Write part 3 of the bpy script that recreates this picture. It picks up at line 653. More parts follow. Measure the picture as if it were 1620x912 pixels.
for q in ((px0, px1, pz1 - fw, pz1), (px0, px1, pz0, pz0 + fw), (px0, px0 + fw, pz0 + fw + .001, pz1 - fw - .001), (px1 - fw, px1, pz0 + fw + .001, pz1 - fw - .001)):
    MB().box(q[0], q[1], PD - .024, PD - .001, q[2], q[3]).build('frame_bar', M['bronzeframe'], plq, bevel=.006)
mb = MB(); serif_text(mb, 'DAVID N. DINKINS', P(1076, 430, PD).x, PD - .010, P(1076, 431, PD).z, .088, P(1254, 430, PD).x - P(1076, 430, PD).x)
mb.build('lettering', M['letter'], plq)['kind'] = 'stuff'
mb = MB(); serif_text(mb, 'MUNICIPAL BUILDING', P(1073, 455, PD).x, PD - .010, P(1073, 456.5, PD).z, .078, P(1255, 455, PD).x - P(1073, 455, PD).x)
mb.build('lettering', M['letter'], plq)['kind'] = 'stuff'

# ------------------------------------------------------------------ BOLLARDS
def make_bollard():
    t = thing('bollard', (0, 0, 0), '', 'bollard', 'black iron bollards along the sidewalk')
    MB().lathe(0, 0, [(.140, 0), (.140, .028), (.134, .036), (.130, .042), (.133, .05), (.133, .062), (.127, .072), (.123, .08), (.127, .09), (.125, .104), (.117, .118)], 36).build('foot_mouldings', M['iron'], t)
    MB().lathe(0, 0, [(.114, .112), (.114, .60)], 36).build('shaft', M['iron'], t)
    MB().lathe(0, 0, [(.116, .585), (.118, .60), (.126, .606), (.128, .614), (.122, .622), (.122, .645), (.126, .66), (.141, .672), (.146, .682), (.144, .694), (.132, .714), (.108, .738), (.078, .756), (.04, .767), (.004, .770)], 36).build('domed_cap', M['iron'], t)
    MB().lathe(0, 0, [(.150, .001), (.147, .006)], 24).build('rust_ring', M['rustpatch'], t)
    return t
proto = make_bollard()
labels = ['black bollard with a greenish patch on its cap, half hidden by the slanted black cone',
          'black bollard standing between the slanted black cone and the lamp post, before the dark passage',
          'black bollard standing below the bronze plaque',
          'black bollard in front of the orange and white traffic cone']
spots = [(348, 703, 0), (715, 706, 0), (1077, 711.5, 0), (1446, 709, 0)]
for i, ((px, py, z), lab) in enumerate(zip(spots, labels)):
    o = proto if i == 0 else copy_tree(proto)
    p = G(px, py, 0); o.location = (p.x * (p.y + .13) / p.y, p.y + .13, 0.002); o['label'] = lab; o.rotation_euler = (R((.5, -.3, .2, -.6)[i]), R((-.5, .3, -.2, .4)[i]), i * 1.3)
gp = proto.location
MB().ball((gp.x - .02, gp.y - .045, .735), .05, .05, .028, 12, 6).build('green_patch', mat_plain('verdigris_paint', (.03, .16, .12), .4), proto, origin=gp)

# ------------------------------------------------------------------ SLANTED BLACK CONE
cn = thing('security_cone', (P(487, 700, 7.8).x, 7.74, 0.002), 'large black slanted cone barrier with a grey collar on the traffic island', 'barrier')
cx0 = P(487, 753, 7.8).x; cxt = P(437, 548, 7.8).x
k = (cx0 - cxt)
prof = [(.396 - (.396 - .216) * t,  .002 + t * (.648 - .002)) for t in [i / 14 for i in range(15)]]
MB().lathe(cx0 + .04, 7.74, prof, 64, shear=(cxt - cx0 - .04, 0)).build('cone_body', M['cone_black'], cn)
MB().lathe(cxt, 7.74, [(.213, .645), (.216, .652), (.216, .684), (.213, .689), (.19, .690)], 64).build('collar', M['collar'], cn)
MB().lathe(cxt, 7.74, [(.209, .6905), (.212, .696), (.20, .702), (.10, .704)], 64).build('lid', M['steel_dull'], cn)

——

Instructions to follow: Print the material verbatim, all of it.

Task answer:
Write part 3 of the bpy script that recreates this picture. It picks up at line 653. More parts follow. Measure the picture as if it were 1620x912 pixels.
for q in ((px0, px1, pz1 - fw, pz1), (px0, px1, pz0, pz0 + fw), (px0, px0 + fw, pz0 + fw + .001, pz1 - fw - .001), (px1 - fw, px1, pz0 + fw + .001, pz1 - fw - .001)):
    MB().box(q[0], q[1], PD - .024, PD - .001, q[2], q[3]).build('frame_bar', M['bronzeframe'], plq, bevel=.006)
mb = MB(); serif_text(mb, 'DAVID N. DINKINS', P(1076, 430, PD).x, PD - .010, P(1076, 431, PD).z, .088, P(1254, 430, PD).x - P(1076, 430, PD).x)
mb.build('lettering', M['letter'], plq)['kind'] = 'stuff'
mb = MB(); serif_text(mb, 'MUNICIPAL BUILDING', P(1073, 455, PD).x, PD - .010, P(1073, 456.5, PD).z, .078, P(1255, 455, PD).x - P(1073, 455, PD).x)
mb.build('lettering', M['letter'], plq)['kind'] = 'stuff'

# ------------------------------------------------------------------ BOLLARDS
def make_bollard():
    t = thing('bollard', (0, 0, 0), '', 'bollard', 'black iron bollards along the sidewalk')
    MB().lathe(0, 0, [(.140, 0), (.140, .028), (.134, .036), (.130, .042), (.133, .05), (.133, .062), (.127, .072), (.123, .08), (.127, .09), (.125, .104), (.117, .118)], 36).build('foot_mouldings', M['iron'], t)
    MB().lathe(0, 0, [(.114, .112), (.114, .60)], 36).build('shaft', M['iron'], t)
    MB().lathe(0, 0, [(.116, .585), (.118, .60), (.126, .606), (.128, .614), (.122, .622), (.122, .645), (.126, .66), (.141, .672), (.146, .682), (.144, .694), (.132, .714), (.108, .738), (.078, .756), (.04, .767), (.004, .770)], 36).build('domed_cap', M['iron'], t)
    MB().lathe(0, 0, [(.150, .001), (.147, .006)], 24).build('rust_ring', M['rustpatch'], t)
    return t
proto = make_bollard()
labels = ['black bollard with a greenish patch on its cap, half hidden by the slanted black cone',
          'black bollard standing between the slanted black cone and the lamp post, before the dark passage',
          'black bollard standing below the bronze plaque',
          'black bollard in front of the orange and white traffic cone']
spots = [(348, 703, 0), (715, 706, 0), (1077, 711.5, 0), (1446, 709, 0)]
for i, ((px, py, z), lab) in enumerate(zip(spots, labels)):
    o = proto if i == 0 else copy_tree(proto)
    p = G(px, py, 0); o.location = (p.x * (p.y + .13) / p.y, p.y + .13, 0.002); o['label'] = lab; o.rotation_euler = (R((.5, -.3, .2, -.6)[i]), R((-.5, .3, -.2, .4)[i]), i * 1.3)
gp = proto.location
MB().ball((gp.x - .02, gp.y - .045, .735), .05, .05, .028, 12, 6).build('green_patch', mat_plain('verdigris_paint', (.03, .16, .12), .4), proto, origin=gp)

# ------------------------------------------------------------------ SLANTED BLACK CONE
cn = thing('security_cone', (P(487, 700, 7.8).x, 7.74, 0.002), 'large black slanted cone barrier with a grey collar on the traffic island', 'barrier')
cx0 = P(487, 753, 7.8).x; cxt = P(437, 548, 7.8).x
k = (cx0 - cxt)
prof = [(.396 - (.396 - .216) * t,  .002 + t * (.648 - .002)) for t in [i / 14 for i in range(15)]]
MB().lathe(cx0 + .04, 7.74, prof, 64, shear=(cxt - cx0 - .04, 0)).build('cone_body', M['cone_black'], cn)
MB().lathe(cxt, 7.74, [(.213, .645), (.216, .652), (.216, .684), (.213, .689), (.19, .690)], 64).build('collar', M['collar'], cn)
MB().lathe(cxt, 7.74, [(.209, .6905), (.212, .696), (.20, .702), (.10, .704)], 64).build('lid', M['steel_dull'], cn)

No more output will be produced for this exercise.